Sulla quota 103 del 2023 incombono i calcoli di quanto sia il taglio della pensione futura rinunciando ad andare in pensione fin dal momento in cui maturino i requisiti anagrafici e contributivi e continuando, pertanto, a lavorare. Contemporaneamente, rimanendo sul posto di lavoro si beneficia anche di un altro bonus, che è quello del taglio del cuneo fiscale del 6% e del 7% fino a dicembre 2023 (e atteso alla conferma anche nel 2024).

Sia il bonus per chi rimandi la pensione con quota 103 che il taglio del cuneo fiscale agiscono sui contributi previdenziali per la quota a carico del lavoratore, di norma del 9,19 per cento. Ma con le dovute differenze. Il bonus per la permanenza al lavoro, infatti, fa perdere contributi e quindi incide negativamente sulla pensione futura. 

Tuttavia, questo incentivo, è decurtato dal scontro contributivo sulle buste paga, motivo per il quale gli effetti negativi sono mitigati almeno fino alla fine del 2023

Quota 103, come si riduce la pensione con la rinuncia all’uscita subito e taglio del cuneo fiscale 2023 

Taglio del cuneo fiscale e bonus per rinuncia alle pensioni con quota 103 per chi raggiungesse i requisiti dell’età di 62 anni e di 41 anni di contribuenti a confronto in vista dell’assegno previdenziale futuro, ma anche dell’aumento immediato degli stipendi in busta paga. Lo sconto sui contributi a carico dei lavoratori alle dipendenze, in vigore per tutto il 2023 e da luglio a settembre con percentuali maggiorate dal 6% e del 7%, attenua gli effetti del bonus previsto per i lavoratori che maturino i requisiti di uscita con quota 103 ma che decidano di rimanere a lavoro, rimandando la pensione. 
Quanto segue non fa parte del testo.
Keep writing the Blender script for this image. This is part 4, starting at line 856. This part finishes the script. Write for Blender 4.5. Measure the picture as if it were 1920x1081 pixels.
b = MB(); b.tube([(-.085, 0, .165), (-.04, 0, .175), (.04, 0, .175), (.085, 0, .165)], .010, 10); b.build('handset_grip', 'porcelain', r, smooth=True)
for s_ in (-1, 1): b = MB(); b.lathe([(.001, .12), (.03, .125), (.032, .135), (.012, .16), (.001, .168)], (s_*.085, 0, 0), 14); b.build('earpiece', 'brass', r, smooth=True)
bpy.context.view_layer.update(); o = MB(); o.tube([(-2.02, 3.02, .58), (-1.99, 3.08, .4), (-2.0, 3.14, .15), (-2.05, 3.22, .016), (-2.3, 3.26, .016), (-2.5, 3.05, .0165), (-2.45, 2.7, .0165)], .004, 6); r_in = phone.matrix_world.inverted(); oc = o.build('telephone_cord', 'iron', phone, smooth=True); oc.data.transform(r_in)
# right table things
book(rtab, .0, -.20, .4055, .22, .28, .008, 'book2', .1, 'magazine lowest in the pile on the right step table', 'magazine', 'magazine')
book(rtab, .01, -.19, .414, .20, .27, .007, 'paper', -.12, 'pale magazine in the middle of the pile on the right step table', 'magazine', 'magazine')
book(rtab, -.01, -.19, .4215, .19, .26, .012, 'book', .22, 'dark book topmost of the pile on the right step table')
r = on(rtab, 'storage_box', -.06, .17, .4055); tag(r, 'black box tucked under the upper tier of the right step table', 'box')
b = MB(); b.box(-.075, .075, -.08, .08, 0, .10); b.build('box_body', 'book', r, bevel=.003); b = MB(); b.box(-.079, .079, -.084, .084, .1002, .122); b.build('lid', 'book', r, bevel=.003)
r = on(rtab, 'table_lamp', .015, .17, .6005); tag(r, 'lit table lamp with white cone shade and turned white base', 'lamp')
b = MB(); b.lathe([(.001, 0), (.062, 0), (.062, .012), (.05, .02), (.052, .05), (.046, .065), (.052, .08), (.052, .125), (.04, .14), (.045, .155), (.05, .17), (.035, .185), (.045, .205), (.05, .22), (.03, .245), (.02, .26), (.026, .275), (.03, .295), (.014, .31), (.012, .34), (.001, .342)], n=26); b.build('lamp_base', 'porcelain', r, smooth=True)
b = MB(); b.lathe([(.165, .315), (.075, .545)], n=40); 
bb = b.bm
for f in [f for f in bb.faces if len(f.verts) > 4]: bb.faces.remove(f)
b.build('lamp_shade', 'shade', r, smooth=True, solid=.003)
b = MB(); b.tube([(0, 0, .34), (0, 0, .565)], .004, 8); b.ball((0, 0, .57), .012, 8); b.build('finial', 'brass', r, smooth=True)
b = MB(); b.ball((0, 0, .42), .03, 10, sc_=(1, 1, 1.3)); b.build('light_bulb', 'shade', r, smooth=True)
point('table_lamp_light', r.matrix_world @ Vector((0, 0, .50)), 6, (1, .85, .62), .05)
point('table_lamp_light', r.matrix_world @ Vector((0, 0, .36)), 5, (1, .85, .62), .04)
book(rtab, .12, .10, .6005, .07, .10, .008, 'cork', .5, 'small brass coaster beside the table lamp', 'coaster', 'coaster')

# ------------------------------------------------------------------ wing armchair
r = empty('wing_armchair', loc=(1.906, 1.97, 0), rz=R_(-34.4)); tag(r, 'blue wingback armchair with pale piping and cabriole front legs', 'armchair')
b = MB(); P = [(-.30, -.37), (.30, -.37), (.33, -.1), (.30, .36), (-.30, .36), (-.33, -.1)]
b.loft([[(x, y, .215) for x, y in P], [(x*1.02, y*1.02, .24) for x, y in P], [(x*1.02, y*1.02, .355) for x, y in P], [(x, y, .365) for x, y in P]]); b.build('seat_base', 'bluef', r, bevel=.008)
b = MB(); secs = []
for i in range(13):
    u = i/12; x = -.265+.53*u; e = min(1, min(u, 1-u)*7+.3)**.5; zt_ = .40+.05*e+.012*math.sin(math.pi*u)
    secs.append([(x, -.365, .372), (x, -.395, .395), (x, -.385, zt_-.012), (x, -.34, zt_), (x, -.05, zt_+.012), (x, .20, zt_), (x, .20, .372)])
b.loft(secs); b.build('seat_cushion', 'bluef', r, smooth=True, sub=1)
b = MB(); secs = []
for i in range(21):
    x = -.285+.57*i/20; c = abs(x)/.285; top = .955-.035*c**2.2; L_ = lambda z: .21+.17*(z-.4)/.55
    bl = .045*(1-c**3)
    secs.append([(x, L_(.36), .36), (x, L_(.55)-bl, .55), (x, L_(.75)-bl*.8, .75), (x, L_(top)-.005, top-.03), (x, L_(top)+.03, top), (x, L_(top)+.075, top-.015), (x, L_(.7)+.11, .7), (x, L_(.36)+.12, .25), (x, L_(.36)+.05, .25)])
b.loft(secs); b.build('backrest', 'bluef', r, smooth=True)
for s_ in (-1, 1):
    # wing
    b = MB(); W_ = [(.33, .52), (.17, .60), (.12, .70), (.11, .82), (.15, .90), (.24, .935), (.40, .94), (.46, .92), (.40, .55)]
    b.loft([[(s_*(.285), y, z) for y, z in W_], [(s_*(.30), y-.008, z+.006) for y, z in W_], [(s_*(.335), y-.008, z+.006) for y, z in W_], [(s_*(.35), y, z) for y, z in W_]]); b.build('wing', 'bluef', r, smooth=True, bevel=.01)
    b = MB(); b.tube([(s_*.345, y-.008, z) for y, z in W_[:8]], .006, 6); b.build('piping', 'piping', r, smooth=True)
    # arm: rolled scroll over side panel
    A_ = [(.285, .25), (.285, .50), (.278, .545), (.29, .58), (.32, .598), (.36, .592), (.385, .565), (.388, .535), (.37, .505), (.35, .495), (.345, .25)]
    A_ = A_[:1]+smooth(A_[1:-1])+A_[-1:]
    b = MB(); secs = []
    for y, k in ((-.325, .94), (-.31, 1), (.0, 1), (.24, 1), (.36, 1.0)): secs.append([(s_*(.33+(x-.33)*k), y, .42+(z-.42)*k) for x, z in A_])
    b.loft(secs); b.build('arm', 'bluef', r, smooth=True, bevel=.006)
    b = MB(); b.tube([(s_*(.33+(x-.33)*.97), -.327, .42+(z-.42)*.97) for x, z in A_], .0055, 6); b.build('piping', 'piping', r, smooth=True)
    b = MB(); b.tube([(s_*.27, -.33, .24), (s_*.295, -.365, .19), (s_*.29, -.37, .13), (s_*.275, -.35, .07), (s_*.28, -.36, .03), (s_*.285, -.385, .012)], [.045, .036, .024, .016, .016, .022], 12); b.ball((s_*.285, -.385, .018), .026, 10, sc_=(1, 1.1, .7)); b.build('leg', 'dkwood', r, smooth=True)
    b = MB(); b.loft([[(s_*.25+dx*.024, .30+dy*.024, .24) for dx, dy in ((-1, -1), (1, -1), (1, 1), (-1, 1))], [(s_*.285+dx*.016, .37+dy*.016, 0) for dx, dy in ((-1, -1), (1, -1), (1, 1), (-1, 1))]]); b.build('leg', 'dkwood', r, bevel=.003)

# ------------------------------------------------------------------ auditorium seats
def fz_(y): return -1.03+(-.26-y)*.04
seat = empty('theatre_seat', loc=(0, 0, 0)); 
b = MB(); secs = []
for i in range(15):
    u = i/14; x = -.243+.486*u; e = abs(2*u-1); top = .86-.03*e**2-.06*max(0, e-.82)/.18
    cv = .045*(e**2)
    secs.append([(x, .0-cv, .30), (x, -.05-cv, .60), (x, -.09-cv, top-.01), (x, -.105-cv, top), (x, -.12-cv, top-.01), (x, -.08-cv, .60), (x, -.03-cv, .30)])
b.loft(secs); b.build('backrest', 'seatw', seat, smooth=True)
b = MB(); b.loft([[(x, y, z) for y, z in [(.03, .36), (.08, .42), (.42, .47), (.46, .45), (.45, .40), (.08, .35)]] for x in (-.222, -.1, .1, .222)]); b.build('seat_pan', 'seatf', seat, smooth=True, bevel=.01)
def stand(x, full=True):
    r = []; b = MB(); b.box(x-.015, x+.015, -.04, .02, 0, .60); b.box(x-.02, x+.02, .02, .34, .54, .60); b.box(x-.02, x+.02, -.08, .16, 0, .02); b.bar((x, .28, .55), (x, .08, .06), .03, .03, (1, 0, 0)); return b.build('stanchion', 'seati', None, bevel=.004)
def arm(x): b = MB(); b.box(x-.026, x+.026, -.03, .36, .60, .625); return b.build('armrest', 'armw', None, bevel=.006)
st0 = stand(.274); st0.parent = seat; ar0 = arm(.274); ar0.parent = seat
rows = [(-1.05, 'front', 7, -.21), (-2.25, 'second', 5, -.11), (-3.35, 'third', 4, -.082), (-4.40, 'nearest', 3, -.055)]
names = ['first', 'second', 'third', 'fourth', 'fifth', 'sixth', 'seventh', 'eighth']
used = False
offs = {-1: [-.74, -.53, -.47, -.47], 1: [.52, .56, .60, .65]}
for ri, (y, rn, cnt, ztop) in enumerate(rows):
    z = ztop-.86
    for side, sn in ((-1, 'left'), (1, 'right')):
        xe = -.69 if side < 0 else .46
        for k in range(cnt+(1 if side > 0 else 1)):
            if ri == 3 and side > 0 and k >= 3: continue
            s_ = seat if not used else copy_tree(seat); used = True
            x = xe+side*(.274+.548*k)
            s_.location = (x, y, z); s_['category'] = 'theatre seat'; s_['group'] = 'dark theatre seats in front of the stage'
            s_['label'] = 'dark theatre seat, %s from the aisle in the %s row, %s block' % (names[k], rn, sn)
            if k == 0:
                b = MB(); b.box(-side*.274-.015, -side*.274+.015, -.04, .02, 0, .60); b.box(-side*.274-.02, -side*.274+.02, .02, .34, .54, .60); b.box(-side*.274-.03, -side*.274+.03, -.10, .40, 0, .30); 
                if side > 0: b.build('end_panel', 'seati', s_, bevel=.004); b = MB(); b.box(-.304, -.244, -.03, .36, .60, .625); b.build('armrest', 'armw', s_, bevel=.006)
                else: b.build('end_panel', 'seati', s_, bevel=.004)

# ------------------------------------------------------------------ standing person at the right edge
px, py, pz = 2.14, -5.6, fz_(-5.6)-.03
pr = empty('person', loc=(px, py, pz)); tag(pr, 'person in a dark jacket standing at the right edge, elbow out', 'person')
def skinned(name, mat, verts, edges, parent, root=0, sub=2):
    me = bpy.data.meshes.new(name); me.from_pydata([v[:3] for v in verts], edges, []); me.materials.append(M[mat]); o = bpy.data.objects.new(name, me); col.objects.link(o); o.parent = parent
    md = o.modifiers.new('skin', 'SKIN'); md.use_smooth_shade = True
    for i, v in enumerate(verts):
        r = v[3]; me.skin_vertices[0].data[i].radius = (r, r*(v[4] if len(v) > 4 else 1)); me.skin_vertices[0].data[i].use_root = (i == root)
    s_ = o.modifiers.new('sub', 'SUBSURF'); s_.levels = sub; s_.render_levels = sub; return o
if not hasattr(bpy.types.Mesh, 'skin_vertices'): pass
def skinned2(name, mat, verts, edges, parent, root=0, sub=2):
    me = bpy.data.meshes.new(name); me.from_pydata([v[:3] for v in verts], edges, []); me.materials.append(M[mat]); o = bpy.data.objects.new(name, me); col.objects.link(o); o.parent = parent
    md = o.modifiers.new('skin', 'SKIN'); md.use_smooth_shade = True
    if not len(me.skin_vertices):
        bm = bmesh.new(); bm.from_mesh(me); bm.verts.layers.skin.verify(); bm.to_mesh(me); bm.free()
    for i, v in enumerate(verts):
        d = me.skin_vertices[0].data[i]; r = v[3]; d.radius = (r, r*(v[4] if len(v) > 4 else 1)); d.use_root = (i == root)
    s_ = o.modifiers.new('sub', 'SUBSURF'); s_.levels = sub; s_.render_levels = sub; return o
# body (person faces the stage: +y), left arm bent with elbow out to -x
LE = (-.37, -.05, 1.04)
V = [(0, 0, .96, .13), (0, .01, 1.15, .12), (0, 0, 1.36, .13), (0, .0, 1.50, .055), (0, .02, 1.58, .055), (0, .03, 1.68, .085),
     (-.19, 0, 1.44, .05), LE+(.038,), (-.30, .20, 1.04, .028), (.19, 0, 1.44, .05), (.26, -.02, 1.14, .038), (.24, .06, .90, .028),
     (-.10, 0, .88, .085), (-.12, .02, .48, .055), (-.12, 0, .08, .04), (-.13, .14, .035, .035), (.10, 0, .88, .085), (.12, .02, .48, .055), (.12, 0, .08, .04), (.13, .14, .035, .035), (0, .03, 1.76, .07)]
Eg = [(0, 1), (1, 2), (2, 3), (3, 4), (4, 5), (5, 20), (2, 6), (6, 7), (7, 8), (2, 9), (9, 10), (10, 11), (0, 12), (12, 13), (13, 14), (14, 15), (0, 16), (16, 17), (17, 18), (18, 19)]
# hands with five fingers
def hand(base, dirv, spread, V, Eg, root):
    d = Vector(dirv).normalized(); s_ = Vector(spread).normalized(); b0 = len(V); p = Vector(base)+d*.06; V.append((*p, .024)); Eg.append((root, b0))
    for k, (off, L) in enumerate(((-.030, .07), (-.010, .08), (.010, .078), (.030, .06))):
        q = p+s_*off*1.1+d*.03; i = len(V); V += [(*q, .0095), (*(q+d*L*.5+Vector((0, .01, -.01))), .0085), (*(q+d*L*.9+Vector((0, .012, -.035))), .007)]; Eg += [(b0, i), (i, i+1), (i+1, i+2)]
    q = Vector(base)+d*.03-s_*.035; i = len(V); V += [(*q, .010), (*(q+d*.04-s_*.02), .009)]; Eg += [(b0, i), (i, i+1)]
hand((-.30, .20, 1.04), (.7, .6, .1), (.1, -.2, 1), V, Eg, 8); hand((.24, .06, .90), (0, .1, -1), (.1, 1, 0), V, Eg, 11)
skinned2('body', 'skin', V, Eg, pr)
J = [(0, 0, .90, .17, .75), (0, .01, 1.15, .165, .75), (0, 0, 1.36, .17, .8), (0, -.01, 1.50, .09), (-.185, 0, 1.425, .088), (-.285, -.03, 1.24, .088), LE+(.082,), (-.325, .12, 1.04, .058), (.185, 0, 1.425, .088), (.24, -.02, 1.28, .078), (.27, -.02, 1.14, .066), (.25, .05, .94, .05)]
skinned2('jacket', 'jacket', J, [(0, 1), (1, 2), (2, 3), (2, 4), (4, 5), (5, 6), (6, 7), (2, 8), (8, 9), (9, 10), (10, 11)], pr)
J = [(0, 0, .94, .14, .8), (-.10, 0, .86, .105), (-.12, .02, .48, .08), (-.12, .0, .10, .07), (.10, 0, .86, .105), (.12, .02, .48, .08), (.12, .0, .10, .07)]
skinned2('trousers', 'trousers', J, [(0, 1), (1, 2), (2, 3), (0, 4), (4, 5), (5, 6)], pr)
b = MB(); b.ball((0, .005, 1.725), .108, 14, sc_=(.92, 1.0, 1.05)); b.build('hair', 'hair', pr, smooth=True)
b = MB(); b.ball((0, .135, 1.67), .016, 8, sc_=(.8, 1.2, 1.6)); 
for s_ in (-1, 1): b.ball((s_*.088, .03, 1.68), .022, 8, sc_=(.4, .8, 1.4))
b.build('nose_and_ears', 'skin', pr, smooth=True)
Il bonus per chi rimanga al lavoro consente di ottenere uno stipendio netto in busta paga più alto per la quota di contributi a carico del lavoratore, ovvero per il 9,19 per cento. Ma i contributi non versati non risulteranno recuperati da incentivi statali come succede invece per il taglio del cuneo fiscale. Pertanto, chi si avvale del bonus per rimanere a lavoro, verserà meno contributi e ciò si rifletterà su una diminuzione della futura pensione, riduzione che non avviene con il taglio del cuneo fiscale i cui contributi dei lavoratori sono recuperati dalla risorse stanziate dallo Stato. 

Ne consegue che le due misure di incentivi devono essere integrate tra di loro, agendo entrambe sui contributi a carico del lavoratore alle dipendenze. 

Quota 103 pensione taglio contributi, a chi spetta e i calcoli da fare 

Nel caso del taglio del cuneo fiscale, come ricordato dall’Inps con la circolare numero 82 del 2023 di qualche giorno fa, il bonus per la ritardata uscita dal lavoro con quota 103 deve essere erogato al netto del taglio del cuneo fiscale, pari al 6% per i redditi da 25mila a 35mila euro all’anno lordi (pari a retribuzioni mensili da 1.923 a 2.692 euro lordi mensili), e al 7% per i redditi fino a 25mila euro all’anno lordi (o a retribuzioni mensili fino a 1.923 euro lordi).

Pertanto, rispetto all’aliquota di contributi a carico dei lavoratori alle dipendenze, l’incentivo sul rimando della pensione a quota 103 sarà pari al 3,19 per cento per i lavoratori con buste paga mensili fino a 1.923 euro e al 2,19 per cento per retribuzioni mensili lorde fino a 2.692 euro. 

Cosa succede alle pensioni se non si ha diritto agli sconti contributivi? 

I lavoratori che, invece, percepiscono redditi lordi superiori a 2.692 al mese, subiranno gli effetti pieni del bonus sulla permanenza a lavoro (in caso di attivazione), perdendo le quote dei contributi non versate e versate direttamente in busta paga. 

Il bonus sulla rinuncia all’uscita con quota 103 cessa nel momento in cui il contribuente diventi titolare di una pensione diretta oppure maturi i requisiti per la pensione di vecchiaia dei 67 anni di età.